**Short task:** Only the lines from the start of the entries through the line with "oval = mb.build('oval_bezel', OVALM, md)" are wanted; please output them exactly.

begin

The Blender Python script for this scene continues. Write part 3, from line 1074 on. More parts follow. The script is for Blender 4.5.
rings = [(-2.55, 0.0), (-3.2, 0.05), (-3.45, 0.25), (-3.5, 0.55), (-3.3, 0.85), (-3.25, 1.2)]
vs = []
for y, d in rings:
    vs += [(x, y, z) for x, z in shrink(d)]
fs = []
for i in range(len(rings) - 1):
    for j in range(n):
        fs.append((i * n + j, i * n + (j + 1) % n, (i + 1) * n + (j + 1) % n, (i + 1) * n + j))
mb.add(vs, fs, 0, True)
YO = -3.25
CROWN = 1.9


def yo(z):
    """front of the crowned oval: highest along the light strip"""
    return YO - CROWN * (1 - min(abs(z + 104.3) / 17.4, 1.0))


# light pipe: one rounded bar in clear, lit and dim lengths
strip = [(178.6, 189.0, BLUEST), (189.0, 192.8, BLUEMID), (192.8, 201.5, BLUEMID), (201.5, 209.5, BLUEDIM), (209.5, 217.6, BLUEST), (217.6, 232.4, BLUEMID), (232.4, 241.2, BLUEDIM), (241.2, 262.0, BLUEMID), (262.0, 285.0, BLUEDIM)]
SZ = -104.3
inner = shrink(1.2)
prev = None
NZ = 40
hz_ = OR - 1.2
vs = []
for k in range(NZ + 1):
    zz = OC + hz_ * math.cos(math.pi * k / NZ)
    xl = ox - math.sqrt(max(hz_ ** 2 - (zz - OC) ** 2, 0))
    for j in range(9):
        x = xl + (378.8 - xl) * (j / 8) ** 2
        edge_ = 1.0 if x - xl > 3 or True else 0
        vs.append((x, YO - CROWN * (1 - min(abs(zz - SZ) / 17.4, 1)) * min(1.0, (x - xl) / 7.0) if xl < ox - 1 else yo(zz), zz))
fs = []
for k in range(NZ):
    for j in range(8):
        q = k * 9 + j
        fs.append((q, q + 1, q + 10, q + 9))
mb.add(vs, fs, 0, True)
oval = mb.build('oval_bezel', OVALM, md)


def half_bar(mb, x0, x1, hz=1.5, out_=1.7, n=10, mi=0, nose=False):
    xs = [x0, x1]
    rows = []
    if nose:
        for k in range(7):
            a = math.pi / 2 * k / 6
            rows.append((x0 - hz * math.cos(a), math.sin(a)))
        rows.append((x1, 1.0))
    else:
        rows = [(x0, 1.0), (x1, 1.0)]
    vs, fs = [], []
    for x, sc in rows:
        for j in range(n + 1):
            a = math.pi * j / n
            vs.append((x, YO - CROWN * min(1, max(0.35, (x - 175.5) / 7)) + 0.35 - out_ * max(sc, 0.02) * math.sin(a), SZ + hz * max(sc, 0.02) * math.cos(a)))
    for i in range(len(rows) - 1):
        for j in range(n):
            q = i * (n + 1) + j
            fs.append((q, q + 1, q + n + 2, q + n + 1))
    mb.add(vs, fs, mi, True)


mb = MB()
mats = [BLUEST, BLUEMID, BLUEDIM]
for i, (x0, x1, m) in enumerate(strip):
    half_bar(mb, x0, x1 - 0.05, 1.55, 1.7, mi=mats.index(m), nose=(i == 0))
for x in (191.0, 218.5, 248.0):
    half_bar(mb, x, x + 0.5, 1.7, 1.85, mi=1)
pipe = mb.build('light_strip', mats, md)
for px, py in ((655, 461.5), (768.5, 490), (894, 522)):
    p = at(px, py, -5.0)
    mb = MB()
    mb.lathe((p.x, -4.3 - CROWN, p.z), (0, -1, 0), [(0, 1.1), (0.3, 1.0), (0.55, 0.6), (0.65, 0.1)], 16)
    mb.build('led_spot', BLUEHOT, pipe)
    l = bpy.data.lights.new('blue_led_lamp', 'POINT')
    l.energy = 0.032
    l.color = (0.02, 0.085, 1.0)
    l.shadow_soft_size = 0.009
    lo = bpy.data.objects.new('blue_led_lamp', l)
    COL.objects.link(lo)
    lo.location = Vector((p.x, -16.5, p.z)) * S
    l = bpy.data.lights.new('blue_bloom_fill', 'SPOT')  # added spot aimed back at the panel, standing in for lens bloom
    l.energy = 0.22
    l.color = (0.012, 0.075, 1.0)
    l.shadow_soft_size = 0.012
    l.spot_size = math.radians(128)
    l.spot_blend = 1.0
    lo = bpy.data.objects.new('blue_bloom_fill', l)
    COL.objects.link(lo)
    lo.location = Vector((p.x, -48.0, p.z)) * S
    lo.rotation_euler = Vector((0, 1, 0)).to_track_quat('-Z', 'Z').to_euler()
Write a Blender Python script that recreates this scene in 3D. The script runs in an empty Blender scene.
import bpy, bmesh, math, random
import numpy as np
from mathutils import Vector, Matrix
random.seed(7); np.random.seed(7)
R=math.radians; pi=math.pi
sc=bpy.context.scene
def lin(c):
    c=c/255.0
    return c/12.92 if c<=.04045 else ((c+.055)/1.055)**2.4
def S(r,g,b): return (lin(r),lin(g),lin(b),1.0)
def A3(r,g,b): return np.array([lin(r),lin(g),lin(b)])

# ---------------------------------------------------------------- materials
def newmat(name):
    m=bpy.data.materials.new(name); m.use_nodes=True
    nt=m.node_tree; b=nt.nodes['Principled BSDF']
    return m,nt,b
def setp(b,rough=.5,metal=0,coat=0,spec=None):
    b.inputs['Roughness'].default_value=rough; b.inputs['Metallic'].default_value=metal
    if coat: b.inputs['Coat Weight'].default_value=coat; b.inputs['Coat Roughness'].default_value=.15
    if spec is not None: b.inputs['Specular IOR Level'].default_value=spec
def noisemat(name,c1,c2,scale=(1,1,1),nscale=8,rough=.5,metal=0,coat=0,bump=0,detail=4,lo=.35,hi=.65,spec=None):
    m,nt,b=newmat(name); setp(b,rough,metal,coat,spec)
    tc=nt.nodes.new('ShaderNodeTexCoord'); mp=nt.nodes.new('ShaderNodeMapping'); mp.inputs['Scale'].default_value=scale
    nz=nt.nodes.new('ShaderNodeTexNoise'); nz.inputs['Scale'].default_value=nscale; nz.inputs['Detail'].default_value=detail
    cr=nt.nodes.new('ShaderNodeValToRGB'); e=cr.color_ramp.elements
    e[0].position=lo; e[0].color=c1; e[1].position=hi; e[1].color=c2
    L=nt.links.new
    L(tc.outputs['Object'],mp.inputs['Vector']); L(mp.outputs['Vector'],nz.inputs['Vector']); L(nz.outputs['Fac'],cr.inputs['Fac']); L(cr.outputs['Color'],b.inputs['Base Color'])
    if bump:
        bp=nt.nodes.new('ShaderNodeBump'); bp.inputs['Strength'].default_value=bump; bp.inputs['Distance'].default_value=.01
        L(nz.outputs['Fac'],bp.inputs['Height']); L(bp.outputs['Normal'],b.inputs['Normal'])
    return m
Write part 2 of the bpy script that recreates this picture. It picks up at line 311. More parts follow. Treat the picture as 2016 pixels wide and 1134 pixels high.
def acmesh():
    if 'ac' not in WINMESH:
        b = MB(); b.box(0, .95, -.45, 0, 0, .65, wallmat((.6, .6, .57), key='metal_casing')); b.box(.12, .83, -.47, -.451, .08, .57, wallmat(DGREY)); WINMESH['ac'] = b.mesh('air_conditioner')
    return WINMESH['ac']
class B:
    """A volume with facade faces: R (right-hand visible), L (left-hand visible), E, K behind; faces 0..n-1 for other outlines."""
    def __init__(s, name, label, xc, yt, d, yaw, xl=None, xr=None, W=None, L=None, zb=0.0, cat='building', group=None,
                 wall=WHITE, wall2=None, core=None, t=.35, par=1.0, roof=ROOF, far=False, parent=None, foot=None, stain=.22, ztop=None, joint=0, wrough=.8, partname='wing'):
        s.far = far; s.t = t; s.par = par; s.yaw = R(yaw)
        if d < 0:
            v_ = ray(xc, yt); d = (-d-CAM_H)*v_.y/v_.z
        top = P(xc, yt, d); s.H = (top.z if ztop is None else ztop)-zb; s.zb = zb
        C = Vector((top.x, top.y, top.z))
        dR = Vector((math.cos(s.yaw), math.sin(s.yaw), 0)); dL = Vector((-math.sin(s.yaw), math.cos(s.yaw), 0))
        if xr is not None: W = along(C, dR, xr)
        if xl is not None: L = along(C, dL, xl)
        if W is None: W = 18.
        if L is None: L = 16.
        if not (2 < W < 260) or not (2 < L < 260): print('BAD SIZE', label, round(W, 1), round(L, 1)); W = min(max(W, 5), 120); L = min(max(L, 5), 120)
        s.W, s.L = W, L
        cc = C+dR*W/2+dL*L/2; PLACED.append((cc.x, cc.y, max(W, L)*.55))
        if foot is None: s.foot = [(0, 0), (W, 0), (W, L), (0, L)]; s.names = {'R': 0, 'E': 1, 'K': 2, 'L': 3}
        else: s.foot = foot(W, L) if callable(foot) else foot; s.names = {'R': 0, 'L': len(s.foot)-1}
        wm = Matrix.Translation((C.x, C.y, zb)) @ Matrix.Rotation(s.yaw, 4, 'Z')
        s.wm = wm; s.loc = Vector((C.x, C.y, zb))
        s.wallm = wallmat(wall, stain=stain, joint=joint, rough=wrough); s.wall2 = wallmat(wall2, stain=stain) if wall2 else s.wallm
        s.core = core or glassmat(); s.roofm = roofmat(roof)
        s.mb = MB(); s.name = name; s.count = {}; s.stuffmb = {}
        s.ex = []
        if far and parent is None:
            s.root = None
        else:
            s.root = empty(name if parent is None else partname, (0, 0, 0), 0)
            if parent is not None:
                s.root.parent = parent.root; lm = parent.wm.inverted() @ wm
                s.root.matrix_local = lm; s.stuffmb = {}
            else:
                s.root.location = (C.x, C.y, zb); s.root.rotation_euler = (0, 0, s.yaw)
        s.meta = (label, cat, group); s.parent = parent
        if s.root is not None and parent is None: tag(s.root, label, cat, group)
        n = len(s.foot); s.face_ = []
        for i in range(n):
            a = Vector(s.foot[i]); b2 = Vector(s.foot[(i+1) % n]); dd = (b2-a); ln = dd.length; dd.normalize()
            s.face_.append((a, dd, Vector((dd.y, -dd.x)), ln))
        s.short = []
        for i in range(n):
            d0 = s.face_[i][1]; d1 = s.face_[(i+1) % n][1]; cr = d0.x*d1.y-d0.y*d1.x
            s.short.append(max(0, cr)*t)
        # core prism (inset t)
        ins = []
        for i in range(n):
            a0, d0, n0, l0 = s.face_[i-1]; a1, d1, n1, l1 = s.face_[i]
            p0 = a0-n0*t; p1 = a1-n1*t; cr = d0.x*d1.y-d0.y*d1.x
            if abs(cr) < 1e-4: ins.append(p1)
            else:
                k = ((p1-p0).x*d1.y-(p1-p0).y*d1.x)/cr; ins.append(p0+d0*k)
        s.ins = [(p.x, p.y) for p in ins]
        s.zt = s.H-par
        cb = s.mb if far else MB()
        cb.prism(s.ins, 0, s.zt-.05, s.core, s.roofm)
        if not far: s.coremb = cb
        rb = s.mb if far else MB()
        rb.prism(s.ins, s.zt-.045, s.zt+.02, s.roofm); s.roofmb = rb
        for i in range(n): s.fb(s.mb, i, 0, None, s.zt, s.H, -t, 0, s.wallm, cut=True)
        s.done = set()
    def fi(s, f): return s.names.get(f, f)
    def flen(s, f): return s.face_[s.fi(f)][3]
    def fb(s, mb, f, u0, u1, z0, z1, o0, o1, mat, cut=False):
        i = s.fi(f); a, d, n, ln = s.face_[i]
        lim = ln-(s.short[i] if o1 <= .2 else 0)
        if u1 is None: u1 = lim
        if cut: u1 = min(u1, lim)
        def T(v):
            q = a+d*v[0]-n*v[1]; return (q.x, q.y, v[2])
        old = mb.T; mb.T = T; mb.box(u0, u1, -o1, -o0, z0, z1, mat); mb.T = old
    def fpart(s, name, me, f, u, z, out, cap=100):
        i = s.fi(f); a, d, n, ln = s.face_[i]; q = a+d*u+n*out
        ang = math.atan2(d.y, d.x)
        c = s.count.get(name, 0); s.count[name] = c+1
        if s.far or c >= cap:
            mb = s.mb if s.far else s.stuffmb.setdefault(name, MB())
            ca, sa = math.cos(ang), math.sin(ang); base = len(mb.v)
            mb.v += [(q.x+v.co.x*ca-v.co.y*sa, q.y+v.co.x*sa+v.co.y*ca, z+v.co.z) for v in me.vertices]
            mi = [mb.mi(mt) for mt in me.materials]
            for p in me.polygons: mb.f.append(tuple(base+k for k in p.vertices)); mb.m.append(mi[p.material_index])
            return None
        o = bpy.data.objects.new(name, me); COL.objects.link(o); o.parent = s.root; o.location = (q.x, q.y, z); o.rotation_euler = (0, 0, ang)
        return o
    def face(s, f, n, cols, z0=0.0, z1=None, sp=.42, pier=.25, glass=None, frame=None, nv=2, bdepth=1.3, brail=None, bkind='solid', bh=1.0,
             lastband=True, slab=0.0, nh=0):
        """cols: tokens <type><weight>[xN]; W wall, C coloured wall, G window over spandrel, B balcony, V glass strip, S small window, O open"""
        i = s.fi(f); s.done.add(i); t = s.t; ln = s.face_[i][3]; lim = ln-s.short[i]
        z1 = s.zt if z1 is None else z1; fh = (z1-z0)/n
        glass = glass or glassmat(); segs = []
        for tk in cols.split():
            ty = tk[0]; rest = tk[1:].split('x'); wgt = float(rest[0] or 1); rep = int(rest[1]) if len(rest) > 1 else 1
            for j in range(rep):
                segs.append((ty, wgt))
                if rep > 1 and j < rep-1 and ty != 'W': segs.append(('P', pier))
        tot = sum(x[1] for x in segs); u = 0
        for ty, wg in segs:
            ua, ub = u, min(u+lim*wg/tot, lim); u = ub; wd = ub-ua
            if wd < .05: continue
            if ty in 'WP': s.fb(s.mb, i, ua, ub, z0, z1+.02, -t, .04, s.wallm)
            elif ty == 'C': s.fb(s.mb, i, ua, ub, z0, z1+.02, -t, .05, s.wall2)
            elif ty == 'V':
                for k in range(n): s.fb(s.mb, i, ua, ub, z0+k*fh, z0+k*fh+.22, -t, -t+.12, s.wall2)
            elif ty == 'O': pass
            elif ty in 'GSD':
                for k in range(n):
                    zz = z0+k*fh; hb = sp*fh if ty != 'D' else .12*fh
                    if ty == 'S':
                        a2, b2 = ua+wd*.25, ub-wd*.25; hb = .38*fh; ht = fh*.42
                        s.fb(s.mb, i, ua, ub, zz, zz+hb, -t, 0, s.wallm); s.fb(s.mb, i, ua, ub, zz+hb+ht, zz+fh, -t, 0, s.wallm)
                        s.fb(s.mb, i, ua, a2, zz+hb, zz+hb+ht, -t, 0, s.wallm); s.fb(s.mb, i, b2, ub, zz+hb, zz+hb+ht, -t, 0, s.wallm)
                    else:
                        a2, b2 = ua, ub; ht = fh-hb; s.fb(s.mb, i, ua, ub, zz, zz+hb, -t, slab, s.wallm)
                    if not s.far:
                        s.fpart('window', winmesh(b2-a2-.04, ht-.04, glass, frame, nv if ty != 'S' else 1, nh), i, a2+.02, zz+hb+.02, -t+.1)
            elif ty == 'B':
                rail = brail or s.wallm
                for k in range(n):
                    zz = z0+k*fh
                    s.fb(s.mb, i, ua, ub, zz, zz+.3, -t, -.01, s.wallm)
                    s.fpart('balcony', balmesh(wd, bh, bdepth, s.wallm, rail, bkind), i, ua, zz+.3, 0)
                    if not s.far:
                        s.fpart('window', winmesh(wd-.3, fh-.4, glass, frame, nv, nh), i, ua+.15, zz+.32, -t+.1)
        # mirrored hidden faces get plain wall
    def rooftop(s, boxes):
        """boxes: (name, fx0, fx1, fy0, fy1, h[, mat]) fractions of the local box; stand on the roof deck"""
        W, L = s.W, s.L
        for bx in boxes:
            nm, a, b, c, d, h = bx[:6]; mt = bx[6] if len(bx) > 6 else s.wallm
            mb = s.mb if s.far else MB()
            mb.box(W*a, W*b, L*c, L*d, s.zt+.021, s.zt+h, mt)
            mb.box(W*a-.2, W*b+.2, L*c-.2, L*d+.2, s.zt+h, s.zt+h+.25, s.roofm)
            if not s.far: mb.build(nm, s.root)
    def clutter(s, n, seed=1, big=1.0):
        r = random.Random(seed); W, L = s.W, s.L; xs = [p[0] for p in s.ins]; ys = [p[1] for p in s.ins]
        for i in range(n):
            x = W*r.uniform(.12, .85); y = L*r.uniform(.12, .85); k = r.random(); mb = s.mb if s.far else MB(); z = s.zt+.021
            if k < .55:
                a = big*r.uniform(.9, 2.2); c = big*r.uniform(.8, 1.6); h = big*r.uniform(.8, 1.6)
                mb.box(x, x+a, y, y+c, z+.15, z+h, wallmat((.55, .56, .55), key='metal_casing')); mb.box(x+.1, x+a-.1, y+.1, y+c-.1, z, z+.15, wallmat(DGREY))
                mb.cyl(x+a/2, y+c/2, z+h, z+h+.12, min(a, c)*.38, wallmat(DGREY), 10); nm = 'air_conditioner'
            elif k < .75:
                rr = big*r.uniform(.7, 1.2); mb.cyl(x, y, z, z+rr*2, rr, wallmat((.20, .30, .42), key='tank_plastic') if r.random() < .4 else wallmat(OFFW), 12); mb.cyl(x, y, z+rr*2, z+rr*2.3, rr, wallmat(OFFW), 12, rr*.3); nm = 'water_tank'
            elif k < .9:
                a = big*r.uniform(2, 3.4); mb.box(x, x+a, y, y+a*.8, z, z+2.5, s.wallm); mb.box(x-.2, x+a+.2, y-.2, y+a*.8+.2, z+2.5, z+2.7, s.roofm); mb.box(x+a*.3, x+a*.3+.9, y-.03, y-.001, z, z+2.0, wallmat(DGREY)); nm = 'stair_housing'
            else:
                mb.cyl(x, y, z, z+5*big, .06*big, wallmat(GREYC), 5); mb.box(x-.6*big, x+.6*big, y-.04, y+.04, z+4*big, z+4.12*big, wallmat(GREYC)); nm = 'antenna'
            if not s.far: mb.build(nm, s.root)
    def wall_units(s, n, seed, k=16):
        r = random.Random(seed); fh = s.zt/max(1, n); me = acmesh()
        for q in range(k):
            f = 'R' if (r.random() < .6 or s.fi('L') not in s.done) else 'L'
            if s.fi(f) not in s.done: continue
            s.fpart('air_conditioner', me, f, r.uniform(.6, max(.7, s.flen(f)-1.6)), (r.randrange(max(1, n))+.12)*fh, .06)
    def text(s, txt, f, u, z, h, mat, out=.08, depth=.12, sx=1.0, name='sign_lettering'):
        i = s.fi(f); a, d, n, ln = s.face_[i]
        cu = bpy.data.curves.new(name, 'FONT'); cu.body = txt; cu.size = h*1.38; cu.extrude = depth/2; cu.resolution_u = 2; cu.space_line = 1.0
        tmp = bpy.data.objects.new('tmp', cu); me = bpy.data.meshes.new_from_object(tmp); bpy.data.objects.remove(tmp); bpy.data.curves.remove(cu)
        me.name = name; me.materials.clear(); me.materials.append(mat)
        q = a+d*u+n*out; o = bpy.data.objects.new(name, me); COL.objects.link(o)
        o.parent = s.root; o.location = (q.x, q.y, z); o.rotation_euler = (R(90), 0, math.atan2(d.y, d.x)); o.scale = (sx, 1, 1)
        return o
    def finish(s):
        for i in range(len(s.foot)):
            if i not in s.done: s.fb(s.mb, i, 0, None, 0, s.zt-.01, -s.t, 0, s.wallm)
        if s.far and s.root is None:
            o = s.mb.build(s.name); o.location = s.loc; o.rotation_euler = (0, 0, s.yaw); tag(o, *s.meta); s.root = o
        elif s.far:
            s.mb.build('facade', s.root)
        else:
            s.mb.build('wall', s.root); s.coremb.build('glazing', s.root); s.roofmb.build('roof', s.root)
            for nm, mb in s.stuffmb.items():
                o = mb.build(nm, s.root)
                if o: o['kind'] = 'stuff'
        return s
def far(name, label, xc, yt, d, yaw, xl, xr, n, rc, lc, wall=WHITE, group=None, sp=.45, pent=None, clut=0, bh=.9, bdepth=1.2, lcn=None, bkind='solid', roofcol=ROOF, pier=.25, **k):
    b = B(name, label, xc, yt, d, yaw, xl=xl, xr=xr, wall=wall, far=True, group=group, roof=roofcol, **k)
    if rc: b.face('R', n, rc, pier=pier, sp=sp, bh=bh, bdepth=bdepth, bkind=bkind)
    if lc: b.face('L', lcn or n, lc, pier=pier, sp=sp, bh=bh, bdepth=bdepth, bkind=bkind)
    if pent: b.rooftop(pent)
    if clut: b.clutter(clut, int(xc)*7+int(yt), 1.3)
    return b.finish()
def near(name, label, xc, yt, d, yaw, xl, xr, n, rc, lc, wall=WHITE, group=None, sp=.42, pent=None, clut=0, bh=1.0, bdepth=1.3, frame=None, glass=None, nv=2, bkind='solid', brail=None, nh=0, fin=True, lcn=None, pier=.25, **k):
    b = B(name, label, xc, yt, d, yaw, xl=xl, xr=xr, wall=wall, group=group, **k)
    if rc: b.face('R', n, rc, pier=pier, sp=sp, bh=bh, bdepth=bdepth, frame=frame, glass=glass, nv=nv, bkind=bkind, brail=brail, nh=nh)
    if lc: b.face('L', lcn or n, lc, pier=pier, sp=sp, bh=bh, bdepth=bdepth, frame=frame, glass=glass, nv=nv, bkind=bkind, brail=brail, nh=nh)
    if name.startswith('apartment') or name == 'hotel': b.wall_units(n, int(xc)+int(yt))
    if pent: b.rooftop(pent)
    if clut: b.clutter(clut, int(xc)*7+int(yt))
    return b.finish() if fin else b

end

**Response to this exercise:**
The Blender Python script for this scene continues. Write part 3, from line 1074 on. More parts follow. The script is for Blender 4.5.
rings = [(-2.55, 0.0), (-3.2, 0.05), (-3.45, 0.25), (-3.5, 0.55), (-3.3, 0.85), (-3.25, 1.2)]
vs = []
for y, d in rings:
    vs += [(x, y, z) for x, z in shrink(d)]
fs = []
for i in range(len(rings) - 1):
    for j in range(n):
        fs.append((i * n + j, i * n + (j + 1) % n, (i + 1) * n + (j + 1) % n, (i + 1) * n + j))
mb.add(vs, fs, 0, True)
YO = -3.25
CROWN = 1.9


def yo(z):
    """front of the crowned oval: highest along the light strip"""
    return YO - CROWN * (1 - min(abs(z + 104.3) / 17.4, 1.0))


# light pipe: one rounded bar in clear, lit and dim lengths
strip = [(178.6, 189.0, BLUEST), (189.0, 192.8, BLUEMID), (192.8, 201.5, BLUEMID), (201.5, 209.5, BLUEDIM), (209.5, 217.6, BLUEST), (217.6, 232.4, BLUEMID), (232.4, 241.2, BLUEDIM), (241.2, 262.0, BLUEMID), (262.0, 285.0, BLUEDIM)]
SZ = -104.3
inner = shrink(1.2)
prev = None
NZ = 40
hz_ = OR - 1.2
vs = []
for k in range(NZ + 1):
    zz = OC + hz_ * math.cos(math.pi * k / NZ)
    xl = ox - math.sqrt(max(hz_ ** 2 - (zz - OC) ** 2, 0))
    for j in range(9):
        x = xl + (378.8 - xl) * (j / 8) ** 2
        edge_ = 1.0 if x - xl > 3 or True else 0
        vs.append((x, YO - CROWN * (1 - min(abs(zz - SZ) / 17.4, 1)) * min(1.0, (x - xl) / 7.0) if xl < ox - 1 else yo(zz), zz))
fs = []
for k in range(NZ):
    for j in range(8):
        q = k * 9 + j
        fs.append((q, q + 1, q + 10, q + 9))
mb.add(vs, fs, 0, True)
oval = mb.build('oval_bezel', OVALM, md)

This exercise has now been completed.